→ Job: Here are some records; return them all exactly.

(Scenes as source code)
* * * * * * *
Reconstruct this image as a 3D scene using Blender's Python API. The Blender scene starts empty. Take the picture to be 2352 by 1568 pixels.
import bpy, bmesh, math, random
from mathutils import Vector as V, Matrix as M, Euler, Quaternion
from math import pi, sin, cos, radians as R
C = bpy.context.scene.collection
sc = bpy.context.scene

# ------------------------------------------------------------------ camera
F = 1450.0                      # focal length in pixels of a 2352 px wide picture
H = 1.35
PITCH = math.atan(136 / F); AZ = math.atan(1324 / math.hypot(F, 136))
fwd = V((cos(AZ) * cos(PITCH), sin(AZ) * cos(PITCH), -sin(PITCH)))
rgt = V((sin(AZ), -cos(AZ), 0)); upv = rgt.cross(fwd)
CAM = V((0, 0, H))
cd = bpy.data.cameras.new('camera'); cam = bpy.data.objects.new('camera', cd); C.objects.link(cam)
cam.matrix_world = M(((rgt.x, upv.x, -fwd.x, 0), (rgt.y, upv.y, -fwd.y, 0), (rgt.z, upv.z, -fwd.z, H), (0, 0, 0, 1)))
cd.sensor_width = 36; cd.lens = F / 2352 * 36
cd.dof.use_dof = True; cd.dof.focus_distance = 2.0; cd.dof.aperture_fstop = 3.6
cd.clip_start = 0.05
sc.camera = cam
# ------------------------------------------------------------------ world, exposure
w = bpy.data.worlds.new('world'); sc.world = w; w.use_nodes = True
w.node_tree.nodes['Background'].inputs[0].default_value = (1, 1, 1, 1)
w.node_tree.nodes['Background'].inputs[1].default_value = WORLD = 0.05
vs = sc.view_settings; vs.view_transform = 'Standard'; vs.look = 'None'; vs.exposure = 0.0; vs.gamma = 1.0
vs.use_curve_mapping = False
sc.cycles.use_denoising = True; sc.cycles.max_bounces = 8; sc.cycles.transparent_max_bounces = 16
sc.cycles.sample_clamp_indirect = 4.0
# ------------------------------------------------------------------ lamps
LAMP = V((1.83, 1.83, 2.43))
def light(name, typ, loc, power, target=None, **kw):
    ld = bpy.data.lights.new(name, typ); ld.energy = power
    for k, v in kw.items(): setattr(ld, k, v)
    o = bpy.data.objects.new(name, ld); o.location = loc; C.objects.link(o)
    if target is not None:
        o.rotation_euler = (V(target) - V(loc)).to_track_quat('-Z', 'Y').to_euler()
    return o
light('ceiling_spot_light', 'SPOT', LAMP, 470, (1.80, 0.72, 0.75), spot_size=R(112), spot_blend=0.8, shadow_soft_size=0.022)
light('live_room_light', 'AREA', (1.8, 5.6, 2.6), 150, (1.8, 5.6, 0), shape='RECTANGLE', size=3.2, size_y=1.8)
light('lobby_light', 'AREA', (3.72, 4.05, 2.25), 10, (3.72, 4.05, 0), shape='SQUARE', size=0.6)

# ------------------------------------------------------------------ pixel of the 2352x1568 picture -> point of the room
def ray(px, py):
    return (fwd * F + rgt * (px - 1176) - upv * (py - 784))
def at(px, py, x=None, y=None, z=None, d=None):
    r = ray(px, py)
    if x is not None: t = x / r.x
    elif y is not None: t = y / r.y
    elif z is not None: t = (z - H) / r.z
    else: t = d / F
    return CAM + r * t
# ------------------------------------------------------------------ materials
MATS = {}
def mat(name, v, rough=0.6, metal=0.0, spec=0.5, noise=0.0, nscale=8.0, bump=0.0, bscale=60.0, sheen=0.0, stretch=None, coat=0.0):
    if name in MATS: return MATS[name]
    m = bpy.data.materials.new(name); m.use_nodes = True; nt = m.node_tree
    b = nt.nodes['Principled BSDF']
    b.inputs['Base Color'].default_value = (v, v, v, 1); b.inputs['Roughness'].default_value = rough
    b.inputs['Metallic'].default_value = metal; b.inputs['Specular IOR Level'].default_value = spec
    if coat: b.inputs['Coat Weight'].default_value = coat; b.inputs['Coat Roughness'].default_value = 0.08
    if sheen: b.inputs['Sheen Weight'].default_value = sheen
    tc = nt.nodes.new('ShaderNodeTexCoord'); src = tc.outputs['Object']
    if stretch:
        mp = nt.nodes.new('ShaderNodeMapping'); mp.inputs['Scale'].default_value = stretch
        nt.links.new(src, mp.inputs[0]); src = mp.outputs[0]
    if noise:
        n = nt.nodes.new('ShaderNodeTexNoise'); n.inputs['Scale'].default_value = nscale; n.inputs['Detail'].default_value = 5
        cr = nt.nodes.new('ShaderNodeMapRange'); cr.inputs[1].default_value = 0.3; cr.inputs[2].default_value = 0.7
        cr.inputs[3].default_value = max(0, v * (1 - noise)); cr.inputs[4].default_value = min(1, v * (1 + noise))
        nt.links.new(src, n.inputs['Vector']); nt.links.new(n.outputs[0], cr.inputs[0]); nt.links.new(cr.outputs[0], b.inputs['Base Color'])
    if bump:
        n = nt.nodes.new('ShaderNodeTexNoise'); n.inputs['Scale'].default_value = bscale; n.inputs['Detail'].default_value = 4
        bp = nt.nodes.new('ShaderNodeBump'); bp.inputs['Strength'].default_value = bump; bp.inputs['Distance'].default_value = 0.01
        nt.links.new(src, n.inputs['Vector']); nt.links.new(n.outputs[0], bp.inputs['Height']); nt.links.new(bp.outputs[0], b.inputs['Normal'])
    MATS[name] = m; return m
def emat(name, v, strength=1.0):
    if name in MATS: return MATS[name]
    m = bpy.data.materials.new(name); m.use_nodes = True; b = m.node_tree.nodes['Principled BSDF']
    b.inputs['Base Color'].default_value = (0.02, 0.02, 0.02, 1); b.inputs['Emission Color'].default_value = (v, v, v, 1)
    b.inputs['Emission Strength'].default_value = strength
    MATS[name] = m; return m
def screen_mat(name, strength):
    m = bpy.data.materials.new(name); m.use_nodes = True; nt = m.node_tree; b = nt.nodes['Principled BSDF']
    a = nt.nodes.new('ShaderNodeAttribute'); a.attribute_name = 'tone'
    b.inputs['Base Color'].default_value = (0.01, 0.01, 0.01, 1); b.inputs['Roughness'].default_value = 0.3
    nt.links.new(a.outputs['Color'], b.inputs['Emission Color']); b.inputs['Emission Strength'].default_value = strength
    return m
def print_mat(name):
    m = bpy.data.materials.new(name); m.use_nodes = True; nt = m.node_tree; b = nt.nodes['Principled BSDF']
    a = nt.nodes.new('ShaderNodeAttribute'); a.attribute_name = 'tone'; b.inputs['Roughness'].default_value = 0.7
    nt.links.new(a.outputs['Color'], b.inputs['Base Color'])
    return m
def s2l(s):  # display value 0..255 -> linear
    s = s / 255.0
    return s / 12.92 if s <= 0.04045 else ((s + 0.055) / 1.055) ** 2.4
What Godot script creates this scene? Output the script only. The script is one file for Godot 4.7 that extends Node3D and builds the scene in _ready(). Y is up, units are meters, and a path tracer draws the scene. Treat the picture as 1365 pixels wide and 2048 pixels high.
* * * * * * *
→ Task answer:
Reconstruct this image as a 3D scene using Blender's Python API. The Blender scene starts empty. Take the picture to be 2352 by 1568 pixels.
import bpy, bmesh, math, random
from mathutils import Vector as V, Matrix as M, Euler, Quaternion
from math import pi, sin, cos, radians as R
C = bpy.context.scene.collection
sc = bpy.context.scene

# ------------------------------------------------------------------ camera
F = 1450.0                      # focal length in pixels of a 2352 px wide picture
H = 1.35
PITCH = math.atan(136 / F); AZ = math.atan(1324 / math.hypot(F, 136))
fwd = V((cos(AZ) * cos(PITCH), sin(AZ) * cos(PITCH), -sin(PITCH)))
rgt = V((sin(AZ), -cos(AZ), 0)); upv = rgt.cross(fwd)
CAM = V((0, 0, H))
cd = bpy.data.cameras.new('camera'); cam = bpy.data.objects.new('camera', cd); C.objects.link(cam)
cam.matrix_world = M(((rgt.x, upv.x, -fwd.x, 0), (rgt.y, upv.y, -fwd.y, 0), (rgt.z, upv.z, -fwd.z, H), (0, 0, 0, 1)))
cd.sensor_width = 36; cd.lens = F / 2352 * 36
cd.dof.use_dof = True; cd.dof.focus_distance = 2.0; cd.dof.aperture_fstop = 3.6
cd.clip_start = 0.05
sc.camera = cam
# ------------------------------------------------------------------ world, exposure
w = bpy.data.worlds.new('world'); sc.world = w; w.use_nodes = True
w.node_tree.nodes['Background'].inputs[0].default_value = (1, 1, 1, 1)
w.node_tree.nodes['Background'].inputs[1].default_value = WORLD = 0.05
vs = sc.view_settings; vs.view_transform = 'Standard'; vs.look = 'None'; vs.exposure = 0.0; vs.gamma = 1.0
vs.use_curve_mapping = False
sc.cycles.use_denoising = True; sc.cycles.max_bounces = 8; sc.cycles.transparent_max_bounces = 16
sc.cycles.sample_clamp_indirect = 4.0
# ------------------------------------------------------------------ lamps
LAMP = V((1.83, 1.83, 2.43))
def light(name, typ, loc, power, target=None, **kw):
    ld = bpy.data.lights.new(name, typ); ld.energy = power
    for k, v in kw.items(): setattr(ld, k, v)
    o = bpy.data.objects.new(name, ld); o.location = loc; C.objects.link(o)
    if target is not None:
        o.rotation_euler = (V(target) - V(loc)).to_track_quat('-Z', 'Y').to_euler()
    return o
light('ceiling_spot_light', 'SPOT', LAMP, 470, (1.80, 0.72, 0.75), spot_size=R(112), spot_blend=0.8, shadow_soft_size=0.022)
light('live_room_light', 'AREA', (1.8, 5.6, 2.6), 150, (1.8, 5.6, 0), shape='RECTANGLE', size=3.2, size_y=1.8)
light('lobby_light', 'AREA', (3.72, 4.05, 2.25), 10, (3.72, 4.05, 0), shape='SQUARE', size=0.6)

# ------------------------------------------------------------------ pixel of the 2352x1568 picture -> point of the room
def ray(px, py):
    return (fwd * F + rgt * (px - 1176) - upv * (py - 784))
def at(px, py, x=None, y=None, z=None, d=None):
    r = ray(px, py)
    if x is not None: t = x / r.x
    elif y is not None: t = y / r.y
    elif z is not None: t = (z - H) / r.z
    else: t = d / F
    return CAM + r * t
# ------------------------------------------------------------------ materials
MATS = {}
def mat(name, v, rough=0.6, metal=0.0, spec=0.5, noise=0.0, nscale=8.0, bump=0.0, bscale=60.0, sheen=0.0, stretch=None, coat=0.0):
    if name in MATS: return MATS[name]
    m = bpy.data.materials.new(name); m.use_nodes = True; nt = m.node_tree
    b = nt.nodes['Principled BSDF']
    b.inputs['Base Color'].default_value = (v, v, v, 1); b.inputs['Roughness'].default_value = rough
    b.inputs['Metallic'].default_value = metal; b.inputs['Specular IOR Level'].default_value = spec
    if coat: b.inputs['Coat Weight'].default_value = coat; b.inputs['Coat Roughness'].default_value = 0.08
    if sheen: b.inputs['Sheen Weight'].default_value = sheen
    tc = nt.nodes.new('ShaderNodeTexCoord'); src = tc.outputs['Object']
    if stretch:
        mp = nt.nodes.new('ShaderNodeMapping'); mp.inputs['Scale'].default_value = stretch
        nt.links.new(src, mp.inputs[0]); src = mp.outputs[0]
    if noise:
        n = nt.nodes.new('ShaderNodeTexNoise'); n.inputs['Scale'].default_value = nscale; n.inputs['Detail'].default_value = 5
        cr = nt.nodes.new('ShaderNodeMapRange'); cr.inputs[1].default_value = 0.3; cr.inputs[2].default_value = 0.7
        cr.inputs[3].default_value = max(0, v * (1 - noise)); cr.inputs[4].default_value = min(1, v * (1 + noise))
        nt.links.new(src, n.inputs['Vector']); nt.links.new(n.outputs[0], cr.inputs[0]); nt.links.new(cr.outputs[0], b.inputs['Base Color'])
    if bump:
        n = nt.nodes.new('ShaderNodeTexNoise'); n.inputs['Scale'].default_value = bscale; n.inputs['Detail'].default_value = 4
        bp = nt.nodes.new('ShaderNodeBump'); bp.inputs['Strength'].default_value = bump; bp.inputs['Distance'].default_value = 0.01
        nt.links.new(src, n.inputs['Vector']); nt.links.new(n.outputs[0], bp.inputs['Height']); nt.links.new(bp.outputs[0], b.inputs['Normal'])
    MATS[name] = m; return m
def emat(name, v, strength=1.0):
    if name in MATS: return MATS[name]
    m = bpy.data.materials.new(name); m.use_nodes = True; b = m.node_tree.nodes['Principled BSDF']
    b.inputs['Base Color'].default_value = (0.02, 0.02, 0.02, 1); b.inputs['Emission Color'].default_value = (v, v, v, 1)
    b.inputs['Emission Strength'].default_value = strength
    MATS[name] = m; return m
def screen_mat(name, strength):
    m = bpy.data.materials.new(name); m.use_nodes = True; nt = m.node_tree; b = nt.nodes['Principled BSDF']
    a = nt.nodes.new('ShaderNodeAttribute'); a.attribute_name = 'tone'
    b.inputs['Base Color'].default_value = (0.01, 0.01, 0.01, 1); b.inputs['Roughness'].default_value = 0.3
    nt.links.new(a.outputs['Color'], b.inputs['Emission Color']); b.inputs['Emission Strength'].default_value = strength
    return m
def print_mat(name):
    m = bpy.data.materials.new(name); m.use_nodes = True; nt = m.node_tree; b = nt.nodes['Principled BSDF']
    a = nt.nodes.new('ShaderNodeAttribute'); a.attribute_name = 'tone'; b.inputs['Roughness'].default_value = 0.7
    nt.links.new(a.outputs['Color'], b.inputs['Base Color'])
    return m
def s2l(s):  # display value 0..255 -> linear
    s = s / 255.0
    return s / 12.92 if s <= 0.04045 else ((s + 0.055) / 1.055) ** 2.4
What Godot script creates this scene? Output the script only. The script is one file for Godot 4.7 that extends Node3D and builds the scene in _ready(). Y is up, units are meters, and a path tracer draws the scene. Treat the picture as 1365 pixels wide and 2048 pixels high.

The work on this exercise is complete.